А есть ли вообще у пишущих о литературе некий критерии нудности? На конференции уже звучало: если бы это услышал Пушкин. А по-моему, на меньшее и рассчитывать не стоит. Чего ради мы хлопочем? Ради пресловутого Читателя? Или ее величества Науки? Это все-таки абстракции. Не важнее ли живой диалог с человеком, который только что сказал тебе какие-то важные слова, на которые грех откликаться пустым, ничего незначащим словом...

На конференции звучали призывы: прочесть Пушкина по-пушкински. И даже говорить о Пушкине пушкинским языком. Не знаю, отдавали ли себе отчет авторы этих высказываний, насколько это сложно, а точнее невозможно. Прочесть Пушкина по-пушкински, наверное, смог бы только Пушкин. При всем желании мы не можем сбросить с себя 200-летнее иго накопленного человечеством опыта. Что же касается языка, то владеть дискурсом Пушкина может разве что компьютер, но значит ли это, что он будет лучшим, а может быть, и единственным пушкинистом?

Другое дело, что поэта действительно стоит "судить по законам, им самим над собою признанным". И вот на постижение этих законов и стоит, по-моему, направить наши усилия. Тогда и потеряет актуальность предостережение классика: "Бойтесь пушкинистов!"

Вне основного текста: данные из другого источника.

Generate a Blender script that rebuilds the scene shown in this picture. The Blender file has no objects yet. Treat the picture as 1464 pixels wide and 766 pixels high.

И.М.Губарев (филолог, литературовед, специалист по теории литературного языка XVIII-XIX вв. (Самара)): (...) ...Это ведь конференция не только о Пушкине. Значение ее несравнимо большее. Достаточно вспомнить, какой момент мы сейчас переживаем: страна гибнет. А Пушкин - это воплощение русского национального характера (нет, не россиян только, конечно...), многонационального неповторимого государства. Святая Русь - это огромное явление: это и русские, и евреи, и казахи... И вот сейчас, когда это гибнет... Мне вспоминается высказывание Розанова. Он говорил, что если бы Русь исчезла после XVIII века - от нее не осталось бы следа, но после XIX века, после великой русской литературы - она не может исчезнуть. А Пушкин - стоит во главе ее. Пушкин и Гоголь. Так что значение нашей конференции еще и в том, что она, говоря словами Гоголя, о явлении русского духа. (...)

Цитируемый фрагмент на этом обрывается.